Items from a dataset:

......

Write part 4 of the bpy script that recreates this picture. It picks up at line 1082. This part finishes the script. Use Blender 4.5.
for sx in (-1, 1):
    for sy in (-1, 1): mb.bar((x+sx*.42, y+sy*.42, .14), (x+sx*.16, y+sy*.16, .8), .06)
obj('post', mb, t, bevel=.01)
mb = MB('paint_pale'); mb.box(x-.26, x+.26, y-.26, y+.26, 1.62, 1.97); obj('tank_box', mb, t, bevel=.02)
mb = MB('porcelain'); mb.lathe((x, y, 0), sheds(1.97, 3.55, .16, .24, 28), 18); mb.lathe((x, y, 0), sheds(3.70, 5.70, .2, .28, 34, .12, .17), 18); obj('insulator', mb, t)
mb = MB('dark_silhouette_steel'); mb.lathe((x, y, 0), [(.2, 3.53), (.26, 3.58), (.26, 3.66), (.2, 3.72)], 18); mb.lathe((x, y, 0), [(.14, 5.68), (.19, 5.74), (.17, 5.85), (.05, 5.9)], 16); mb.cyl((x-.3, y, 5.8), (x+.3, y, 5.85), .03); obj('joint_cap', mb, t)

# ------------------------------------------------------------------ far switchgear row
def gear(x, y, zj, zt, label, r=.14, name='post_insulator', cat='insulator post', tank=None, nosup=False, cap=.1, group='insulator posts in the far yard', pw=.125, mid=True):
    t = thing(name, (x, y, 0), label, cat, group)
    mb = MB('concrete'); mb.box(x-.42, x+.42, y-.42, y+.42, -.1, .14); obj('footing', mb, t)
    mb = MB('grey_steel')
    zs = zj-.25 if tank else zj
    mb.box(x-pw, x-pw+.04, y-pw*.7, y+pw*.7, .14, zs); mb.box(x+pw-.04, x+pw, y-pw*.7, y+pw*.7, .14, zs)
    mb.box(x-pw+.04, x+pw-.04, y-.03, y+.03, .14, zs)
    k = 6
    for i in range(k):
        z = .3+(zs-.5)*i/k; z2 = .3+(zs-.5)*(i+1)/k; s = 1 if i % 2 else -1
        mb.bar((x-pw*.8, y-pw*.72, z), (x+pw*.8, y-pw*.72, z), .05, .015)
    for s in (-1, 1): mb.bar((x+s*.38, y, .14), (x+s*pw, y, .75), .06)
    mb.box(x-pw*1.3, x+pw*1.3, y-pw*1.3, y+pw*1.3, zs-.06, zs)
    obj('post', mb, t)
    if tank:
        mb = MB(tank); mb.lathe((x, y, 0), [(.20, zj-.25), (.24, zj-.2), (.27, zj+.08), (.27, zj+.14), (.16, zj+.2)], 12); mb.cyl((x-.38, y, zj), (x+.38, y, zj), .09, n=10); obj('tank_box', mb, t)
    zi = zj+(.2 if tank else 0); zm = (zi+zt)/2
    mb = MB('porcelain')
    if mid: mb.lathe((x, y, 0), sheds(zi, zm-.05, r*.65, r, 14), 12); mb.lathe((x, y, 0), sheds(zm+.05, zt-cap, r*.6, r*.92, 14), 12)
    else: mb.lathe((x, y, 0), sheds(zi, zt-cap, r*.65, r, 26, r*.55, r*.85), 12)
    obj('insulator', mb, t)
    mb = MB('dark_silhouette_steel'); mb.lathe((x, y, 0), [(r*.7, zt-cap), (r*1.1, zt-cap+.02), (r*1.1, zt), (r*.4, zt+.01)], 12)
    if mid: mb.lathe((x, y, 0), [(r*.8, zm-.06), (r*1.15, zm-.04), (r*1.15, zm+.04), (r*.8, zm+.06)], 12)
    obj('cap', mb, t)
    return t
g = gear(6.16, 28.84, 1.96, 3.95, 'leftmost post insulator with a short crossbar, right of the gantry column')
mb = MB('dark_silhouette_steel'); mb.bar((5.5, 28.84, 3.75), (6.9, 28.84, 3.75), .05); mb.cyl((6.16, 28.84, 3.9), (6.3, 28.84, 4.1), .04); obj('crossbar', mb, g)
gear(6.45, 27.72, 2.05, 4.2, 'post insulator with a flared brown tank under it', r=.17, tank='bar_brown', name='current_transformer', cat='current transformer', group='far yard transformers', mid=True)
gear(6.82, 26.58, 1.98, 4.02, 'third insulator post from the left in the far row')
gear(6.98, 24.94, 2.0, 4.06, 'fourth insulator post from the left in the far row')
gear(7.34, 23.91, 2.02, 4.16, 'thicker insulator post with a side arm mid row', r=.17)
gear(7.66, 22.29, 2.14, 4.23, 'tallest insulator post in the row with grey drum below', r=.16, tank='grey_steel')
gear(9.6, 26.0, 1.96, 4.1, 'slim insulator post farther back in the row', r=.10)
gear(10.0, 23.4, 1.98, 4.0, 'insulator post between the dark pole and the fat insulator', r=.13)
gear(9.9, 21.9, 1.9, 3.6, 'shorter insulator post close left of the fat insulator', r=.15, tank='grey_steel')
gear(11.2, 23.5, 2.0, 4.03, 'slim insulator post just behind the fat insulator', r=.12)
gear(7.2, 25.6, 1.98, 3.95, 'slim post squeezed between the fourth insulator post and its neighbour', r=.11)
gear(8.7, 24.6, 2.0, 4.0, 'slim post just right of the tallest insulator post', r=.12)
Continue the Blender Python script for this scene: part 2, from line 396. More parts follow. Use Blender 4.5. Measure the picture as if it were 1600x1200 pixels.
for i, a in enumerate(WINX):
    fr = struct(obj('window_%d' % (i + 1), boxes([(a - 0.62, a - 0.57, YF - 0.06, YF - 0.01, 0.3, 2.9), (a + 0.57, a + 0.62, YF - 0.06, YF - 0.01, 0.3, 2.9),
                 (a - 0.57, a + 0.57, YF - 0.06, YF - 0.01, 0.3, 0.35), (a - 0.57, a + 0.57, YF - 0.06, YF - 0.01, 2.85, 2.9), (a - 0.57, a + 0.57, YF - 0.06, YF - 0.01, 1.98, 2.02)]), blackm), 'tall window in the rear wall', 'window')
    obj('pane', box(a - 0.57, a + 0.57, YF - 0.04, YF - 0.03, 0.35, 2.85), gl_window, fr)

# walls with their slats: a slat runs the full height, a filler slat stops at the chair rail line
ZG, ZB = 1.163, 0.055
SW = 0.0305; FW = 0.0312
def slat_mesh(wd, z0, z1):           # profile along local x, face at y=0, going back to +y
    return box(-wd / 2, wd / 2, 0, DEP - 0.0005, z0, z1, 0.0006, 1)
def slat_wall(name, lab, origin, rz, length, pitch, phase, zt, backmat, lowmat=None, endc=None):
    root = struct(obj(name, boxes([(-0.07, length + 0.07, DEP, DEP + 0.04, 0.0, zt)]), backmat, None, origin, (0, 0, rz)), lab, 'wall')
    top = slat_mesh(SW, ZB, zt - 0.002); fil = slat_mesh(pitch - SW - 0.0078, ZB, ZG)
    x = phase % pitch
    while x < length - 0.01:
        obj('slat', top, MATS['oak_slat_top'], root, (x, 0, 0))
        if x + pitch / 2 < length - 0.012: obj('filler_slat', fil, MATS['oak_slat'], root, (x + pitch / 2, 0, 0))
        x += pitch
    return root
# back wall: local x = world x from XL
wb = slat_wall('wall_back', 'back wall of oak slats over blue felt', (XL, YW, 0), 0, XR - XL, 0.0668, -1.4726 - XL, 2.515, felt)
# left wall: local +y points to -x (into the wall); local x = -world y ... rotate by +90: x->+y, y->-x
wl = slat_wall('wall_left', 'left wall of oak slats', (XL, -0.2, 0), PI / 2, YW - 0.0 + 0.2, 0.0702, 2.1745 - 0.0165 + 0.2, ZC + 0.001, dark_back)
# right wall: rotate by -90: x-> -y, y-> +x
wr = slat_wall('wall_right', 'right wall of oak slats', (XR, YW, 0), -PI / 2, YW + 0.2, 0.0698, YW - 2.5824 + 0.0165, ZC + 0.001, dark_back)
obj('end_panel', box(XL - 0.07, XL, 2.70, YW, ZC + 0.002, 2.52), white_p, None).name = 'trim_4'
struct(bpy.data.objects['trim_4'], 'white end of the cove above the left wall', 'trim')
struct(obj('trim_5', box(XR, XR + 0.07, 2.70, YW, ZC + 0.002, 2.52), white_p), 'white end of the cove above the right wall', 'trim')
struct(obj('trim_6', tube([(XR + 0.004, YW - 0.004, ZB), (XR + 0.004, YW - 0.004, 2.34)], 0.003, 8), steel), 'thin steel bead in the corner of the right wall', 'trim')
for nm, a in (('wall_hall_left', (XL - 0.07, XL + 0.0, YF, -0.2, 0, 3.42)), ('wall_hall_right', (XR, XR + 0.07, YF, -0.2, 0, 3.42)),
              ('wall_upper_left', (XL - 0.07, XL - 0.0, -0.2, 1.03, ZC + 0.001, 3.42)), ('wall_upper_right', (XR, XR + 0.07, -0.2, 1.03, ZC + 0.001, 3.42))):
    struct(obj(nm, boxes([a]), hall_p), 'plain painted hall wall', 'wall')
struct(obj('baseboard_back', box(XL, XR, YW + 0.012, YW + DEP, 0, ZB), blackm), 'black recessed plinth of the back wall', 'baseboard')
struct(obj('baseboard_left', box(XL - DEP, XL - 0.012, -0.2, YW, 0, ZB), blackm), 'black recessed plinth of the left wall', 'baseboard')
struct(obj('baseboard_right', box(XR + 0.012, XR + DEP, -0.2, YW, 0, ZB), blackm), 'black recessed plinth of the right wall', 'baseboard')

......

Repeat, word for word, the lines from the opening of the material through the line containing "obj('joint_cap', mb, t)".

### WRITTEN REPLY
Write part 4 of the bpy script that recreates this picture. It picks up at line 1082. This part finishes the script. Use Blender 4.5.
for sx in (-1, 1):
    for sy in (-1, 1): mb.bar((x+sx*.42, y+sy*.42, .14), (x+sx*.16, y+sy*.16, .8), .06)
obj('post', mb, t, bevel=.01)
mb = MB('paint_pale'); mb.box(x-.26, x+.26, y-.26, y+.26, 1.62, 1.97); obj('tank_box', mb, t, bevel=.02)
mb = MB('porcelain'); mb.lathe((x, y, 0), sheds(1.97, 3.55, .16, .24, 28), 18); mb.lathe((x, y, 0), sheds(3.70, 5.70, .2, .28, 34, .12, .17), 18); obj('insulator', mb, t)
mb = MB('dark_silhouette_steel'); mb.lathe((x, y, 0), [(.2, 3.53), (.26, 3.58), (.26, 3.66), (.2, 3.72)], 18); mb.lathe((x, y, 0), [(.14, 5.68), (.19, 5.74), (.17, 5.85), (.05, 5.9)], 16); mb.cyl((x-.3, y, 5.8), (x+.3, y, 5.85), .03); obj('joint_cap', mb, t)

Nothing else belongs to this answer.